Título: BC pode estourar meta de inflação...para baixo
Autor: Patricia Duarte
Fonte: O Globo, 03/10/2006, Economia, p. 35

Com queda de preços e do dólar, especialistas acreditam que IPCA pode ficar abaixo do piso de 2,5% este ano

BRASÍLIA. Com os preços desabando, sobretudo os do setor de alimentos, o mercado financeiro já prevê que a inflação de 2006 ficará abaixo de 3%, segundo mostrou ontem a pesquisa Focus do Banco Central (BC). Se este cenário se concretizar, será o menor patamar do Índice de Preços ao Consumidor Amplo (IPCA) em seis anos, muito abaixo do centro da meta do governo para o período, de 4,5%, com margem de erro de dois pontos. Diante disso, os especialistas já não descartam a possibilidade de o BC não cumprir o objetivo e estourá-lo, desta vez para baixo do piso de 2,5%, ao contrário do período de 2001 a 2003.

Pelo Focus, os especialistas projetam IPCA de 2,98% neste ano, que ficaria assim abaixo apenas do 1,7% de 1998, quando não havia ainda o regime de metas de inflação e o câmbio era fixo (numa época da mais dependência de capital externo). Ficar abaixo do limite mínimo estabelecido significa que a autoridade monetária foi mais conservadora do que o necessário na redução de juros desde setembro de 2005. Quanto mais baixos os juros, maior o impulso dado à economia, pois o crédito fica mais barato, estimulando a produção e as compras.

O diretor de Política Econômica do BC, Afonso Bevilaqua, chegou a dizer na semana passada - quando divulgou o Relatório Trimestral de Inflação com a revisão de crescimento do Produto Interno Bruto (PIB, soma de todas as riquezas do país) de 4% para 3,5% neste ano - que preferia errar para menos. Para ele, uma inflação maior acaba corroendo a renda da população. As chances de a meta não ser cumprida e ficar baixo de 2,5%, calculou o diretor, é de 20% em 2006. Caso isso ocorra, o BC terá de dar explicações formais ao Ministério da Fazenda.

- Existe o risco de ficar fora da meta. Não é o cenário mais provável, mas desde abril, o IPCA vem ficando abaixo de 0,20% (ao mês) - diz a economista da consultoria Tendências Marcela Prado que vai reduzirá sua projeção.
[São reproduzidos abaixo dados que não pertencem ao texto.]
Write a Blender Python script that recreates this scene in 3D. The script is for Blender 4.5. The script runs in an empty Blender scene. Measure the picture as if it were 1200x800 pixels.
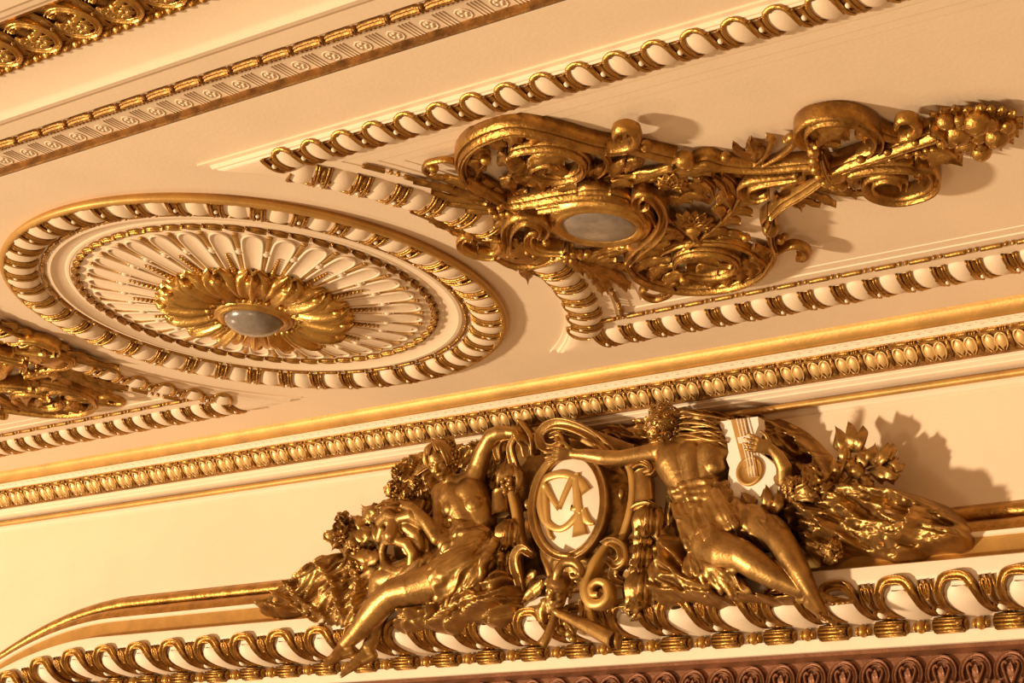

Sem previsão para alta de gasolina

Se entre setembro e dezembro, a inflação fechar a 0,20%, o IPCA, hoje acumulado em 1,78%, terminaria 2006 a 2,60%. No entanto, nos quatro meses anteriores, apenas julho (0,19%) chegou próximo desta marca. Em maio, a variação foi de 0,10%. Em junho, houve deflação de 0,21%, enquanto agosto fechou em 0,05%.

Além da queda no preço dos alimentos por questões climáticas favoráveis, o câmbio tem favorecido, com redução do valor das commodities. Além disso, com as importações, itens como móveis e aparelhos de uso doméstico também acabam caindo de preço, por aumentar a concorrência com os produtos domésticos. O mercado também descarta a possibilidade de haver reajuste da gasolina este ano, já que os preços internacionais do petróleo têm recuado nas últimas semanas e não dão sinais de que poderão voltar a subir fortemente de novo.

Os economistas ressaltam que este cenário cristaliza o conservadorismo do BC na condução da política monetária, com redução de juros pouco agressiva. Hoje, a taxa Selic está em 14,25% ao ano, uma das mais elevadas do mundo, diante de uma projeção de mercado de expansão econômica de apenas 3,09% para o ano.

As apostas são de que o BC não vai desacelerar o ritmo de queda dos juros na reunião do Comitê de Política Monetária (Copom), nos dias 17 e 18 de outubro. Os analistas esperam agora corte de 0,5 ponto percentual, caindo em novembro para 0,25 ponto. Isso porque, lembram, as decisões do BC daqui para frente vão influenciar sobretudo os indicadores econômicos de 2007.

- No próximo ano, não devemos ter câmbio tão favorável - avalia a economista-chefe do ABN Amro, Zeina Latif.

Pelo Focus, o mercado calcula que o IPCA fechará o próximo ano a 4,30%. Para o PIB, a pesquisa mostrou que o mercado acredita em crescimento de 3,5%, com a Selic a 12,50% ao ano no fim de 2007.